Matheson is a good, solid writer—the tale never loses its forward momentum. It does this through a nice switching back and forth between our protagonist when he is less than an inch tall and the stops along the way to his (literal) descent into the microscopic. The story when he is small is a constant struggle to find food and ward off the seemingly mammoth Black Widow which hunts him. The story when shrinking is a series of set pieces about the problems of the world as one gets smaller and smaller.
There is a real terror at the heart of this book. It’s not the Black Widow. It’s this: every day, Scott (the protagonist) gets smaller (one-seventh an inch a day). From the outside, we think of Scott as getting smaller. But, flip the viewpoint—from the viewpoint of Scott, every day the world gets a little bit bigger.
As the world grows, the problems of the world grow. His wife thinks he is a freak. A child molester picks him up. His daughter loses respect for a father shorter than she is. Some local teenage hoodlums threaten him. The cat terrorizes him. The spider chases him down. His financial struggles grow day by day; he loses the ability to work; he dreads the attention of becoming a media sensation. And he is getting smaller. And smaller. He can count down the days until he reaches a height of zero. And as these problems grow, Scott can do nothing about them.
The book could easily have been entitled, with an Einsteinian relativistic twist: The Growing World.
So, imagine that life. You have problems. You know that not only will the problems not go away the next day, but that the problems will be bigger the next day. And the day after that they will be bigger still. And bigger the day after that. Eventually, what you see as problems now will be so large, you lose sight of them because you are focused on a whole new set of problems which have arisen. And they too will inexorably grow every day. Day after day after day. There is nothing you can do to stop your problems from getting larger and larger and larger. There is no way to halt the process, nothing at all that you can do.

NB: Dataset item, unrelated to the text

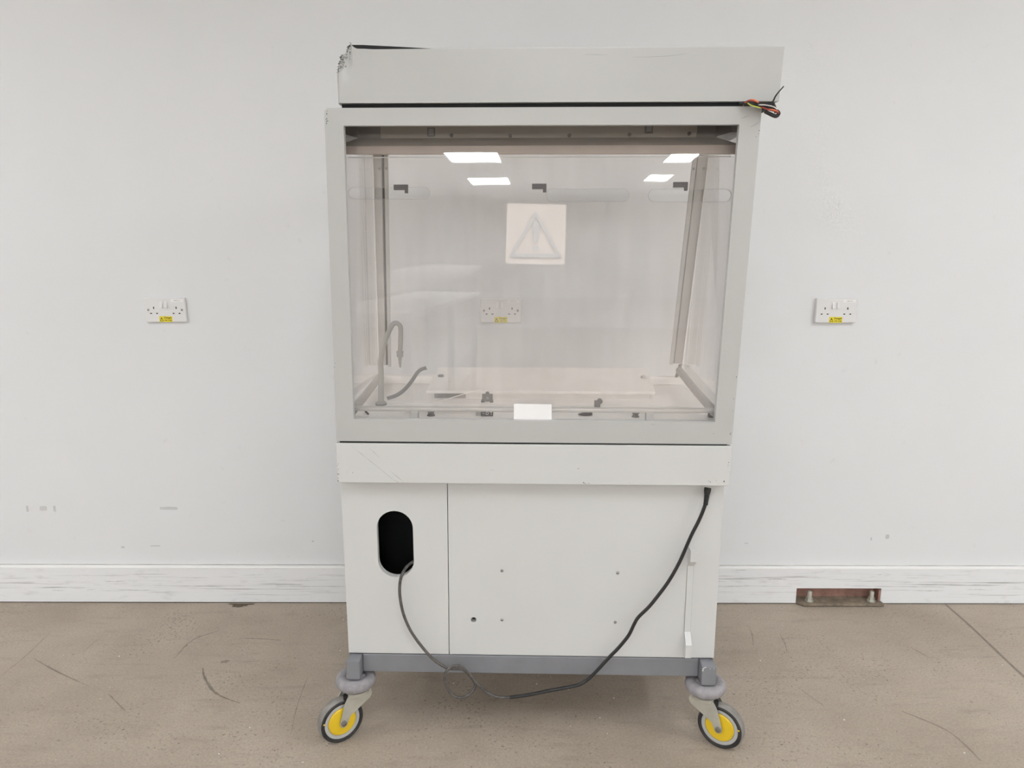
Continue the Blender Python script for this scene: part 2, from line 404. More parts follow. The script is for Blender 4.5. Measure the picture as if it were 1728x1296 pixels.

How many days could you endure that life? How many days could you endure knowing, with utter mathematical certainty, that your problems will be larger tomorrow than they are today, and that will be true every day for the rest of your life, which isn’t long anyway because you already know the date at which you reduce to nothing.
What do you do? Curiously, the novel is not one of despair. Even though there is no end to the spiral downwards, Scott still struggles day after day to survive. He makes it through another day. Why? Is the survival instinct that strong? If you knew you were going to reduce to a height of zero in less than a week, would you too bother to wage war against a spider which is larger than you are? Would you endure a day of struggle and toil to gather up a few more cracker crumbs in order to feed yourself for another day?
Oddly, this book is a testament to the triumph of the human spirit. Yes, the world is a big, very big, nasty place, but Scott endures. Despite having no reason to endure, despite having no prospects for improvement, Scott endures.
This novel is included in the Library of America’s American Science Fiction: Four Classic Novels 1953-1956. Curiously, and I have no idea if this is by design or not, that is the same lesson as the other three books in this Library of America volume (Pohl and Kornbluth’s The Space Merchants, Sturgeon’s More Than Human, Brackett’s The Long Tomorrow). The theme in all four is survival against all odds, survival in the face of despair.
That certainly was a theme in the air in the 1950s, but this volume has me wondering—is the consistency of that theme in the four books selected by Library of America for this volume a curious accident or would it have been the same if they had picked any four of the best of Science Fiction from 1953 to 1956? I have no idea.